### [What needs to be done]
Retype the material in full, keeping every word the same.
BEGIN Data block
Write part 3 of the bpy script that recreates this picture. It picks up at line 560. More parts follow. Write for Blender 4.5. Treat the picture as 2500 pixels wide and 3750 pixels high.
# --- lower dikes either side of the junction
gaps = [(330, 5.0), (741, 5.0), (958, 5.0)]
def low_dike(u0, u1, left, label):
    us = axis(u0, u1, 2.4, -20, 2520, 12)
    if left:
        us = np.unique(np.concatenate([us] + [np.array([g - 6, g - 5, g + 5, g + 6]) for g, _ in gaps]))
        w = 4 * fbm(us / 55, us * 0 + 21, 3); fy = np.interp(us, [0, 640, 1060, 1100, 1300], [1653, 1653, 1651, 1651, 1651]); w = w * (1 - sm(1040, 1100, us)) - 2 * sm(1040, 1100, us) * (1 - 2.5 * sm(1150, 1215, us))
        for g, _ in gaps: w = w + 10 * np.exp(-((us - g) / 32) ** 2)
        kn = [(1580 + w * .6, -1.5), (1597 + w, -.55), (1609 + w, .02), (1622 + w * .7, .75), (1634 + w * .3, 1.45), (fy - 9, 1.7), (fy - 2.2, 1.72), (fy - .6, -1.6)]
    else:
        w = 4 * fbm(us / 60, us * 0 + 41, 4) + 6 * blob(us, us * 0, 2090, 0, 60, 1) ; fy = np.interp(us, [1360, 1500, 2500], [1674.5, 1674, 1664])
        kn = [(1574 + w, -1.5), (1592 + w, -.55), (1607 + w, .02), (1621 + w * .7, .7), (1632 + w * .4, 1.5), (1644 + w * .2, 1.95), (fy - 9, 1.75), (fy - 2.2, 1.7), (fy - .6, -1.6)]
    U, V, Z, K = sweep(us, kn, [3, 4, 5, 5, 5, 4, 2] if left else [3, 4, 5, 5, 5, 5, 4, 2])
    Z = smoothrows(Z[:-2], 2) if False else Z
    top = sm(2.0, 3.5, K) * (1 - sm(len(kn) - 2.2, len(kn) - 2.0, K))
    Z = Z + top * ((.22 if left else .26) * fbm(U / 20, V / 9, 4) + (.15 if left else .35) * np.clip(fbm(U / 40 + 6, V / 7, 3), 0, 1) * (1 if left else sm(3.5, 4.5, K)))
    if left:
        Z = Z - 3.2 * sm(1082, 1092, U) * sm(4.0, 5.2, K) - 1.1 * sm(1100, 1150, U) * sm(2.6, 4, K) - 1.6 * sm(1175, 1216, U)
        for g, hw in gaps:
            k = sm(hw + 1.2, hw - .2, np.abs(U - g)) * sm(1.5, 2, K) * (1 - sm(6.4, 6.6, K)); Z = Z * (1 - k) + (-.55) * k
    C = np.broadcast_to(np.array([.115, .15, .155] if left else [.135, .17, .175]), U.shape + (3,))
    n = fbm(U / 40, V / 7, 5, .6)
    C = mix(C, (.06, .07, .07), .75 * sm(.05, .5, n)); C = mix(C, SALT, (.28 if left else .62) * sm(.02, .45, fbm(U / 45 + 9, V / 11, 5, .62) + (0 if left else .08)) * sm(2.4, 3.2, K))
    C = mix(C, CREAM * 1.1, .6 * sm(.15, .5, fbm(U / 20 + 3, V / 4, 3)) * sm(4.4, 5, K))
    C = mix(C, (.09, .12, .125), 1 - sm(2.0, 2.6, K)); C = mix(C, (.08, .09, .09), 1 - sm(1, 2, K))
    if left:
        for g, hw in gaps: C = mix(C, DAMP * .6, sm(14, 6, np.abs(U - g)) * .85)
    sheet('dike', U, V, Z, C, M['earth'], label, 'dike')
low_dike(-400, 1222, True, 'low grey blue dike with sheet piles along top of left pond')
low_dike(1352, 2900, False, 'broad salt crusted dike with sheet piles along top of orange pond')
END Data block
### [Answer to this exercise]
Write part 3 of the bpy script that recreates this picture. It picks up at line 560. More parts follow. Write for Blender 4.5. Treat the picture as 2500 pixels wide and 3750 pixels high.
# --- lower dikes either side of the junction
gaps = [(330, 5.0), (741, 5.0), (958, 5.0)]
def low_dike(u0, u1, left, label):
    us = axis(u0, u1, 2.4, -20, 2520, 12)
    if left:
        us = np.unique(np.concatenate([us] + [np.array([g - 6, g - 5, g + 5, g + 6]) for g, _ in gaps]))
        w = 4 * fbm(us / 55, us * 0 + 21, 3); fy = np.interp(us, [0, 640, 1060, 1100, 1300], [1653, 1653, 1651, 1651, 1651]); w = w * (1 - sm(1040, 1100, us)) - 2 * sm(1040, 1100, us) * (1 - 2.5 * sm(1150, 1215, us))
        for g, _ in gaps: w = w + 10 * np.exp(-((us - g) / 32) ** 2)
        kn = [(1580 + w * .6, -1.5), (1597 + w, -.55), (1609 + w, .02), (1622 + w * .7, .75), (1634 + w * .3, 1.45), (fy - 9, 1.7), (fy - 2.2, 1.72), (fy - .6, -1.6)]
    else:
        w = 4 * fbm(us / 60, us * 0 + 41, 4) + 6 * blob(us, us * 0, 2090, 0, 60, 1) ; fy = np.interp(us, [1360, 1500, 2500], [1674.5, 1674, 1664])
        kn = [(1574 + w, -1.5), (1592 + w, -.55), (1607 + w, .02), (1621 + w * .7, .7), (1632 + w * .4, 1.5), (1644 + w * .2, 1.95), (fy - 9, 1.75), (fy - 2.2, 1.7), (fy - .6, -1.6)]
    U, V, Z, K = sweep(us, kn, [3, 4, 5, 5, 5, 4, 2] if left else [3, 4, 5, 5, 5, 5, 4, 2])
    Z = smoothrows(Z[:-2], 2) if False else Z
    top = sm(2.0, 3.5, K) * (1 - sm(len(kn) - 2.2, len(kn) - 2.0, K))
    Z = Z + top * ((.22 if left else .26) * fbm(U / 20, V / 9, 4) + (.15 if left else .35) * np.clip(fbm(U / 40 + 6, V / 7, 3), 0, 1) * (1 if left else sm(3.5, 4.5, K)))
    if left:
        Z = Z - 3.2 * sm(1082, 1092, U) * sm(4.0, 5.2, K) - 1.1 * sm(1100, 1150, U) * sm(2.6, 4, K) - 1.6 * sm(1175, 1216, U)
        for g, hw in gaps:
            k = sm(hw + 1.2, hw - .2, np.abs(U - g)) * sm(1.5, 2, K) * (1 - sm(6.4, 6.6, K)); Z = Z * (1 - k) + (-.55) * k
    C = np.broadcast_to(np.array([.115, .15, .155] if left else [.135, .17, .175]), U.shape + (3,))
    n = fbm(U / 40, V / 7, 5, .6)
    C = mix(C, (.06, .07, .07), .75 * sm(.05, .5, n)); C = mix(C, SALT, (.28 if left else .62) * sm(.02, .45, fbm(U / 45 + 9, V / 11, 5, .62) + (0 if left else .08)) * sm(2.4, 3.2, K))
    C = mix(C, CREAM * 1.1, .6 * sm(.15, .5, fbm(U / 20 + 3, V / 4, 3)) * sm(4.4, 5, K))
    C = mix(C, (.09, .12, .125), 1 - sm(2.0, 2.6, K)); C = mix(C, (.08, .09, .09), 1 - sm(1, 2, K))
    if left:
        for g, hw in gaps: C = mix(C, DAMP * .6, sm(14, 6, np.abs(U - g)) * .85)
    sheet('dike', U, V, Z, C, M['earth'], label, 'dike')
low_dike(-400, 1222, True, 'low grey blue dike with sheet piles along top of left pond')
low_dike(1352, 2900, False, 'broad salt crusted dike with sheet piles along top of orange pond')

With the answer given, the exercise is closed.